I felt grown-up when I left; ready, but now I wonder what the
rush was. How life seems easier, less burdensome somehow,
when there are five people to share the load.
I had one advantage - I knew what I wanted to do. I was
impatient to be a journalist, to speed through university and
apply for a job. Tangled up with this was a messy, heated
yearning for adventure. After six stifling years of high
school, I longed for the antithesis of order, punctuality and
routine. My idea of freedom was rooted in Somerset Maugham's
short stories: the Far East.
I told Dad and younger brother my plan, one semester of
university in Wellington, and then six months of travel. They
sulked, they pouted, and quickly eroded any confidence I had
in my decision.
''You should stay here,'' said Dad.
''Yeah,'' seconded my brother, just a year younger than me.
''Stay in Wanaka."
''And what would I do in Wanaka?'' A long silence.
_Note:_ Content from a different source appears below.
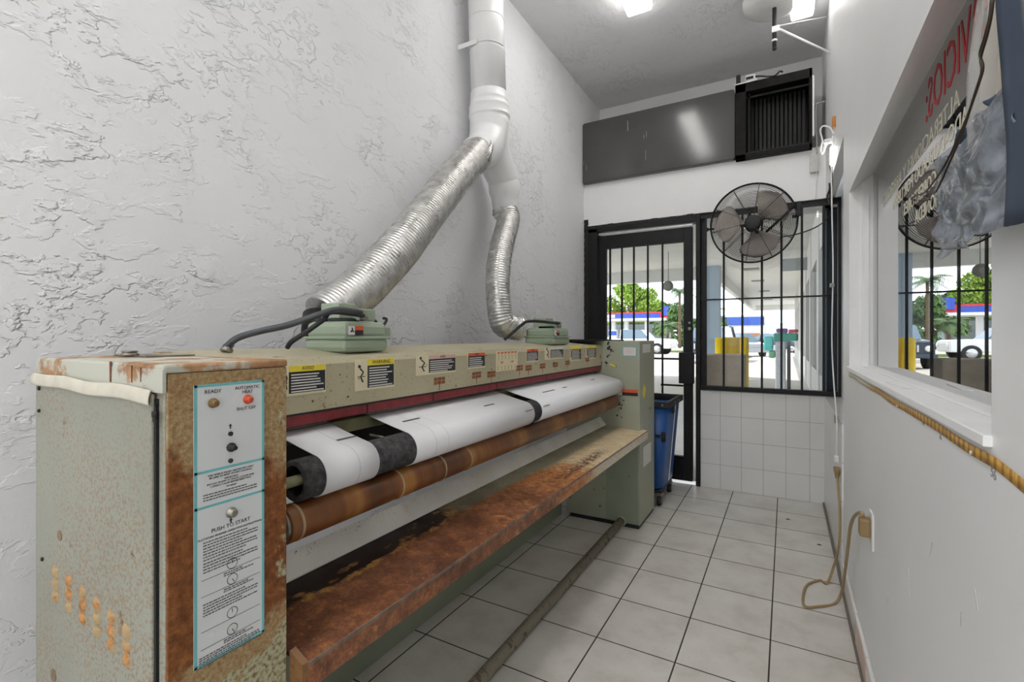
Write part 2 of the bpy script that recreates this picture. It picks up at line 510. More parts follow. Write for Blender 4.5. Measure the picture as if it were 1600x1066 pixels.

''Work in the vineyards?''
At the time, my family's lack of support seemed bizarre. They
didn't like any plan I had, but could never suggest an
alternative. Seven years later, I see the same thing
happening to my brother.
''I'm going to drive trucks on farms in America,'' he'll say.
No.
''I'm going to go to university."
No.
''I'm going to be an actor in New York."
No. Don't make me laugh.
My family weren't helpful because they didn't want me to go.
They were protective. And yet how prohibitive protection can
be. Since my youngest brother was 6 years old, I have never
wanted him to grow up. His blond hair, green eyes and sweet
nature are best suited to boyhood. Yet grown he has, and
despite my reluctance for him to change, my desire to cocoon
him in the innocence of childhood, he has improved with age.
At every test, he has shown himself well equipped for
adulthood, yet still I want to hold him back.
To make him understand that every choice he makes now will be
his own, and every mistake or mis-step will bear his name.
It seems to be widely believed that the years succeeding high
school define your future. That they are pivotal, important
and irrevocable.
But I have come to disagree. Their evanescent nature makes
them perfectly suited to experimentation: to stuffing things
up and starting all over.
I'm pushing 25 now, and although I love my work, the time for
empty summers and no responsibility is over. I didn't value
it when I was 17; I felt it was ''wasted time''.
My eagerness to create a life, get a job and earn some money
was grounded in a fear of falling behind. I lived - and still
do live - by a noisy clock that is always telling me to hurry
up.
I don't want this for my brother. If he asks me, I will tell
him to do whatever the heck he pleases. If he chooses to
drive trucks in America, I can help him sort out a Green
Card. If he decides to be the next De Niro, we'll watch
Taxi Driver and Raging Bull together.
He has a lifetime ahead of him to make sensible choices, but
very few years to live by his dreams and his whims and his
fancies.
• Eleanor Ainge Roy is a Dunedin journalist.